Consumption poses a moral problem. F. Trentmann describes widespread pejorative attitudes towards consumer debt. He notes that debt posed no moral problem when it was incurred by the powerful, but when the poor had to implement credit strategies in order to survive in the 17th and 18th centuries, it then became shameful. However, with the Industrial Revolution, the credit sector developed and, at the turn of the 19th century, the boom in consumption and household equipment was driven by credit purchases, whether in France or in Germany. There was also a moral shift regarding credit in the United States where, having been considered a shameful practice, it was now seen as a serious practice, a form of saving that reflects household discipline.8 In these countries, the governments play a role in encouraging saving and regulating credit, or promoting debt. F. Trentmann cites the campaign to encourage saving in post-war Japan as one of the most far-reaching campaigns to change behaviours organised by a state in modern times. This example also shows that the inclination to save, or to consume, is not a cultural trait, but may be linked to state policies: thus, when the Japanese campaign ended, the rate of saving fell sharply. More broadly, F. Trentmann strongly challenges the moral arguments judging the consumption of frivolous objects driven by irresponsible credit that would lead a society to ruin.

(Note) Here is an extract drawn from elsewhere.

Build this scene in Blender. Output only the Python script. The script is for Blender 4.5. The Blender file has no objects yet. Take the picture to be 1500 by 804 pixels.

These initial elements are a starting point for rethinking our relationship with consumption. In 1970, Jean Baudrillard10 observed that “just as medieval society was balanced on God and the Devil, so ours is balanced on consumption and its denunciation”. The second part of this series of three blog posts will continue this analysis, showing how to go beyond the call to “reject consumerism” and focusing on the role and legitimacy of the state in redefining the place of consumption.

  • 3Black Friday and its huge media coverage are a perfect illustration of this.
  • 4See the reference work by Angus Maddison, The World Economy, A Millennial Perspective, OECD, 2001.
  • 5One example is tackling monopolies to reduce prices.
  • 6In 1983, 15 March, the day of this speech, was marked as World Consumer Rights Day.
  • 7See n°224 in Sciences Humaines, “La course à la distinction”, 2011.
  • 8This is still the case in the United States, where it is sometimes necessary to have a credit history to prove good credit management.
  • 10Baudrillard, J. (1970). La société de consommation, ses mythes, ses structures, Paris : Gallimard.